Sunday 28 April 2019

I was painting last night and this suddenly occurred to me.

I don't know where this came from, although I do really since London has been beset with ranting protesters for over a fortnight.

    It might become a short story, or even a novel. I might not even carry on with it at all, but it amused me enough to wake she-who-must-not-be bugged from her slumber with my juvenile giggling.

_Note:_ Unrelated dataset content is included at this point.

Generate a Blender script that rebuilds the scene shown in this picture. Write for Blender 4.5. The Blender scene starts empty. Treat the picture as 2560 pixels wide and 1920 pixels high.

Sometime during the night a whirlwind had swept through the kitchen. It must have been a very quiet tempest I thought to myself, wading through broken cups, scattered table cloths and the overturned table in order to make myself a cup of tea. Outside the broken window everything on the street looked normal. No signs of whatever had befallen my house. No mangled cars, or equally mangled bodies. No streetlamps inserted into other people’s houses; in fact nothing at all except the ground zero that was my kitchen.
    Finally, mug in hand, steam curling sideways from the frigid draft billowing through the windows, I waited. I knew what had happened of course; or more to the point, what was about to happen.
    And it did happen several seconds later after a muffled grunt and thud as something heavy and probably lethal was dragged from under the stairs preceding the form of my wife. I didn’t speak, and even if I had I knew whatever I’d have said would be brushed away in a torrent equal to, or even dwarfed by the mobile hurricane my wife had become. From the sweet, quiet and embarrassingly deferential woman to whom I’d been married these twelve years the virago now standing before me bristled with barely suppressed fury. 
    As always a fight was coming. Not because of my chagrin that another thousand pounds or so was about to be added to our monthly bills, but simply because I would neither attempt to stop her, or even worse, offer to accompany my former sweetness on this, her new crusade. I knew better than to ask her what it was about for that would just increase her rage to epic proportions.
    ‘Come on, come on,’ she stuttered, simultaneously stealing my tea and swiping every last vestige of makeup she might have missed before going to bed the night before. I noticed that she hadn't showered, either. Personal hygiene seemed to be an absolute no-no on one of these missions.‘We haven’t got long.’
    I was not going. This time my mind was made up. I had refused every single time over the last twelve years, but as always my strength had been unequal to hers and as a result I’d shivered, sweated, screeched slogans I’d never before heard and understood even less until being forced away by water cannon, set upon by snarling dogs, choked with pepper spray, tear gas and on one occasion arrested.
    Once, after spending twelve hours cooped up with uncountable sweating, swearing maniacs of both genders, I’d been let off with a caution, and an injunction to divorce, leave or slaughter the mad bitch who’d handcuffed herself to me and super-glued her left breast to the hand of the unfortunate copper who’d finally detached himself with a heroic shrug. To the piercing scream of my wife and combined baying for blood after a clear demonstration of police brutality among the thousand or so other maniacs assembled outside the nuclear power plant, that had already been decommissioned a year before we’d arrived.